Assim como sobre a questão da demarcação das terras indígenas, paira sobre o julgamento a ameaça representada pela tese do marco temporal. Segundo Raquel, mesmo em seu voto favorável à constitucionalidade do decreto 4.887, a ministra Rosa Weber sinalizou uma defesa do marco da promulgação da Constituição de 1988 como linha de corte nos processos de demarcação. “Esse é um processo limitador e excludente de acesso ao direito porque o que a gente vê na questão quilombola é que muitas comunidades perderam absolutamente a totalidade das terras originalmente ocupadas. Elas se encontram fora de seus territórios de origem e isso aconteceu muito antes de 1988”, argumenta a professora da Universidade Federal de Santa Catarina (UFSC).
Para Denildo Rodrigues, a instituição do marco temporal pelo STF seria “abominável”. “Na questão quilombola, a primeira vez que foi resguardado o direito à terra foi na Constituição de 1988. Um direito não pode nascer e morrer no mesmo dia”, constata, e completa: “A gente tem defendido que é preciso manter a constitucionalidade do decreto sem nenhuma condicionante, inclusive condicionante que versa sobre a questão do marco temporal”.
Dívida histórica
Assim como aconteceu com os índios, as populações quilombolas também sofreram com a espoliação patrocinada pelo Estado brasileiro ao longo de sua história. “Há um processo histórico de não reconhecimento das populações quilombolas pelo Estado. Temos pesquisas que apontam para registros de comunidades que detinham terras de forma coletiva, terras que estavam ocupando já há muitos anos, mas que nunca foram registradas legalmente porque a legislação não permitia. Mesmo aquelas que tinham testamentos lavrados em cartório não foram reconhecidas pelo Estado. Houve a produção de outros mecanismos jurídicos que pudessem transformar essas terras de uso comum em propriedades privadas”, explica Raquel, que acrescenta que esse processo se acirrou durante a ditadura civil-militar. “Houve muito abuso do Estado, principalmente nos anos 1970, com a imposição de projetos de desenvolvimento, que entraram nessas comunidades e forçaram deslocamentos de famílias, de grupos sociais. Foi um processo bastante violento, de coerção, de retirada dessas terras”, aponta.

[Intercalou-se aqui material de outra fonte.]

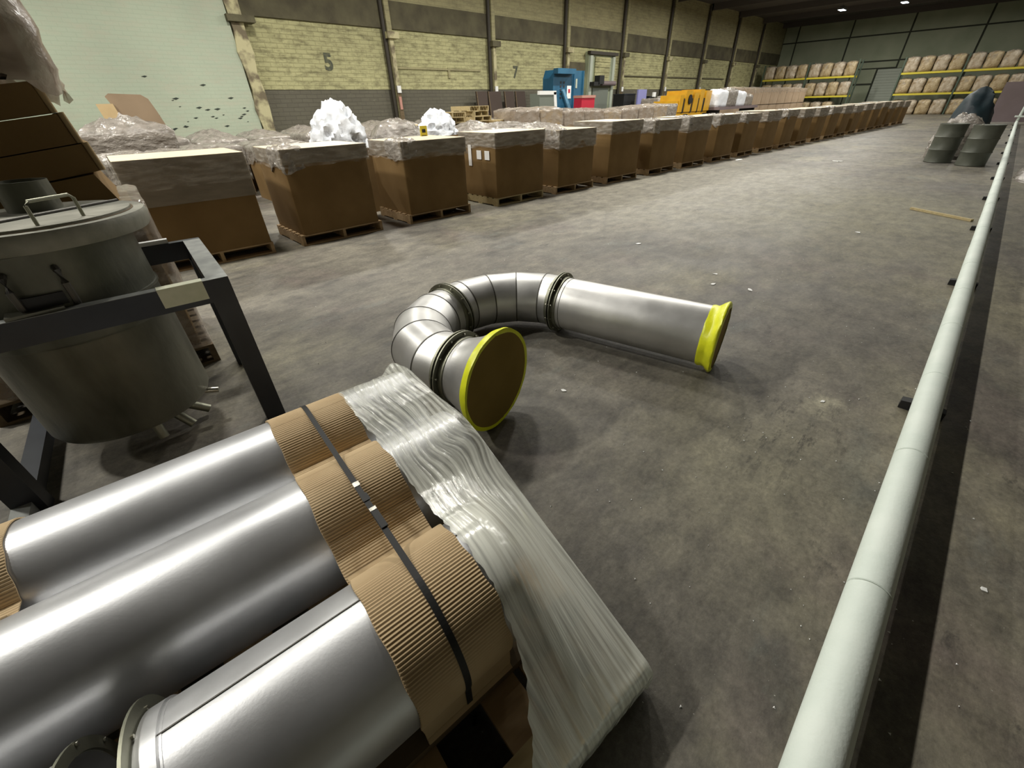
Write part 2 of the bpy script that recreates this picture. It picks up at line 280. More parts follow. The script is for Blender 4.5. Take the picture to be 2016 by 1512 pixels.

Mesmo após a Constituição de 1988, a primeira a garantir direitos territoriais para essas populações, diz Raquel, a morosidade foi a marca dos processos de demarcação. Segundo a antropóloga, somente pouco mais de 2% das comunidades em processo de reconhecimento receberam do Instituto Nacional de Colonização e Reforma Agrária (Incra) a titulação de suas terras. “Algumas estimativas avaliam que nesse ritmo o Incra vai levar mais de 600 anos para cumprir com todos os processos de titulação no país, que atualmente estão paralisados. Estamos diante de um quadro extremamente moroso e que negligencia a luta histórica da população negra pela sua terra”, diz Raquel, que espera que a decisão do dia 16 no STF venha contribuir para a reversão desse quadro. “Acredito que o Supremo vai fortalecer o processo democrático no Brasil revogando a ADIn 3.239. E vai fortalecer esses direitos que precisam ser realmente efetivados. Já passou da hora”.